The approach has several upsides. For one, it has allowed Thea to rapidly iterate on its magnet design. In the last two years, the company has tweaked the design more than 60 times, Berzin said. “Most fusion companies, you’re dealing with magnets that are the size of a car or a laser the size of a car or a wedge the size of car. That unfortunately means one is $20 million and takes two years [to make],” he said.
It has also meant the company can use software controls to overcome any irregularities in the way the magnets were made or installed. To test its original control system, Thea built a three-by-three array of its magnets laced with sensors. The controls, which were derived from the physics of electromagnetism, worked well. But the company also wanted to see how AI might handle the task, so it also trained a new one using reinforced learning.

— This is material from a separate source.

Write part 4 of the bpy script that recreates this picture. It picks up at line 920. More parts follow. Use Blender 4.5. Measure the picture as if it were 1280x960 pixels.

The team came away surprised at how well it all worked.
“We purposefully threw curveballs at the array,” Berzin said. “We purposefully dismounted a magnet by literally over a centimeter. You could see it was super out of line. It was really hard for us to actually manufacture it so poorly.” The team also tested superconducting material from five different manufacturers along with intentionally defective material. “Every single time we did that, the control system, without us turning knobs and intervening, was able to tune out those defects,” he said.
Thea’s reactor design, Helios, will use two types of magnets. One the outside, 12 large magnets of four different shapes will do the heavy lifting to keep the plasma confined. They’re similar to those found on a tokamak, the type of doughnut-shaped reactor that competitor Commonwealth Fusion Systems is building. Inside the large coils, 324 smaller circular magnets will fine tune the shape of the plasma.
The startup predicts Helios will generate 1.1 gigawatts of heat, which a steam turbine will turn into 390 megawatts of electricity at a cost below $150 per megawatt-hour. The reactor will have to shut down for an 84-day maintenance period once every two years. If all goes well, that means its capacity factor — a measure of how much power it generates over a given period of time — will be 88%. That’s far better than today’s gas-fired power plants and almost as good as today’s nuclear power plants.
Helios is still in the conceptual phase. Thea first has to build Eos, its initial fusion device that’s intended to prove the science behind the concept. Berzin said the company will announce a site for Eos in 2026 with plans to turn it on “around 2030.”
As it builds Eos, Thea plans to start work in parallel on Helios. It’s a similar approach to how Commonwealth Fusion Systems is moving forward with work on Arc, its first commercial power plant, while building Sparc, its demonstration plant.
For now, Berzin is looking forward to hearing what the fusion community thinks. “This is the release of the overview paper. This will be followed up by quite a substantial amount of work that will come out via peer review and publication,” he said. “Now is the moment for us to go and set up the partnerships, collaborations, get the end users engaged to go build the first one.”